The MPIfR said its receiver project would not only grant its scientists access to a world- class facility and its unique unrestricted view on our galaxy, but would also extend the frequency range for all MeerKAT scientists and so boost MeerKAT’s scientific potential even further.

“Radio astronomy provides an independent view of the cosmos,” it explained. “It allows the study of objects and processes that are otherwise not accessible, and enables the study of a wide range of questions in fundamental physics and astrophysics.”

The discovery space was mostly limited by the sensitivity of the radio telescopes, but other factors like sky access, time and frequency resolution also played a role.

MeerKAT would even be more sensitive than the largest fully-steerable radio telescopes in the northern hemisphere. In addition, it would provide a spatial resolution comparable to an 8km diameter telescope, making its science potential enormous.

“The MeerKAT receiver project at our institute provides a receiving system that is finely tuned to the science interests of Max Planck scientists,” said Gundolf Wieching, head of the electronics division at MPIfR, where the new receiver will be built.
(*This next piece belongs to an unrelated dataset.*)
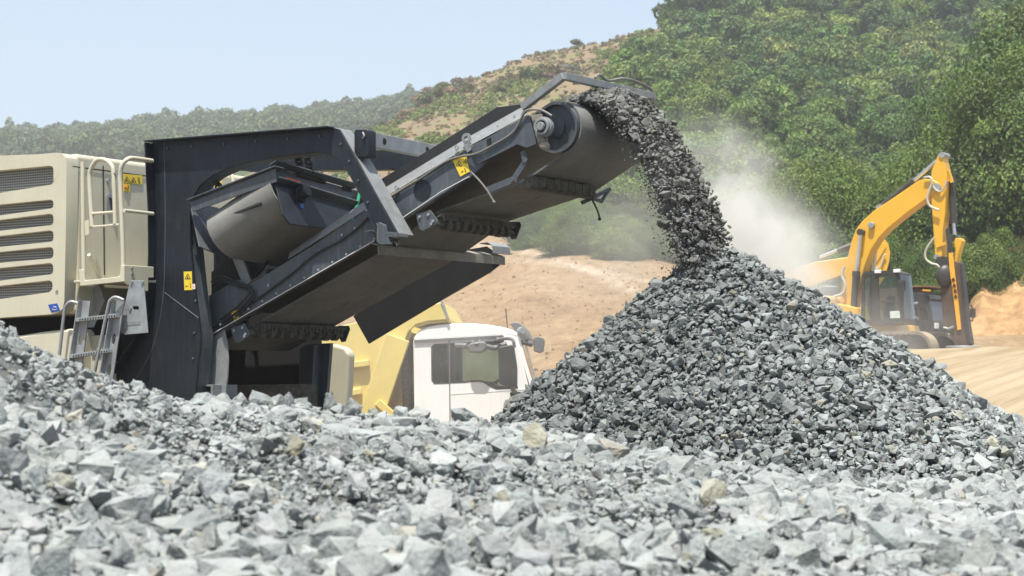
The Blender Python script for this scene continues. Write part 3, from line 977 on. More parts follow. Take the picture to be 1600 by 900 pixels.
# scrub on the bare slope: low tufts everywhere, green in patches, and taller dry brush towards the ridge
def on_slope(px, dd_): return float(forest_mask(px, dd_)) < 0.5
tufts_g, tufts_b, brush = [], [], []
for i in range(9000):
    dd_ = rs.uniform(150, 306); px = rs.uniform(520, 1120)
    if not on_slope(px, dd_): continue
    g = float(fbm(px * 0.011, dd_ * 0.035, 3, 77))
    if g > 0.55: tufts_g.append(((px - 800) * dd_ / F, dd_, rs.uniform(0.35, 0.9), rs.uniform(0.5, 1.0)))
    elif rs.random() < 0.16 + 0.45 * (dd_ > 262): tufts_b.append(((px - 800) * dd_ / F, dd_, rs.uniform(0.3, 0.8), rs.uniform(0.4, 1.0)))
for i in range(170):
    dd_ = rs.uniform(262, 303); px = rs.uniform(560, 905)
    if float(vnoise(px * 0.015, dd_ * 0.06, 79)) < 0.42: continue
    brush.append(((px - 800) * dd_ / F, dd_, rs.uniform(0.45, 0.95), rs.uniform(0.6, 1.0)))
PAL_G = [(0.17, 0.225, 0.07), (0.20, 0.24, 0.08), (0.15, 0.20, 0.065)]
PAL_B = [(0.24, 0.19, 0.135), (0.27, 0.20, 0.14), (0.22, 0.19, 0.12), (0.19, 0.195, 0.09)]
PAL_R = [(0.21, 0.175, 0.13), (0.15, 0.185, 0.07), (0.13, 0.17, 0.06), (0.23, 0.185, 0.14), (0.17, 0.18, 0.085)]
for nm, sp_, pal, kw, lab in (('grass', tufts_g, PAL_G, (0.22, 5, 13, 1.1, 0.6), 'light green grass patches on the bare upper slope'),
                              ('dry_scrub', tufts_b, PAL_B, (0.22, 5, 13, 1.0, 0.6), 'dry brown tufts on the bare upper slope'),
                              ('brush', brush, PAL_R, (0.26, 12, 36, 2.0, 1.5), 'tall dry brush along the bare ridge')):
    ob = mass(nm, sp_, kw[0], kw[1], kw[2], kw[3], kw[4], [M_mass], 600, pal)
    tag(ob, lab, 'scrub')
# clods and loose stone on the cut bank behind the truck
n_ = 1800
cd = rng.uniform(46, 118, n_); cpx = rng.uniform(600, 1120, n_)
cx_ = (cpx - 800) * cd / F
cs = np.clip(np.exp(rng.normal(np.log(0.038), 0.45, n_)), 0.02, 0.16)
cpos = np.stack([cx_, cd, ground_z(cx_, cd) + cs * 0.1], -1)
M_clod = mat('soil_clods', (0.245, 0.17, 0.10), rough=0.95, var=0.3, scale=2, attr='tint', spec=0.1)
cme = stones_mesh('clods', LIB, cpos, cs, [M_clod], rots=rand_rot(n_, 0.5), tints=stone_tints(n_, 0.0, 0.22))
tag(link_mesh('clods', cme), 'clods of dry earth scattered over the bare bank', 'earth', kind='stuff')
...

In addition to providing the frontend, the complete project includes the design and the construction of a state-of-the-art digital backend system which will turn MeerKAT into a discovery machine for pulsars and other time-domain phenomena.

The receiver system will be designed and constructed by MPIfR in collaboration with its colleagues from the universities of Manchester and Oxford.

“The investment is an endorsement of the excellence of the MeerKAT and the South African team which designed and is building it,” said Bernie Fanaroff, the director of SKA South Africa.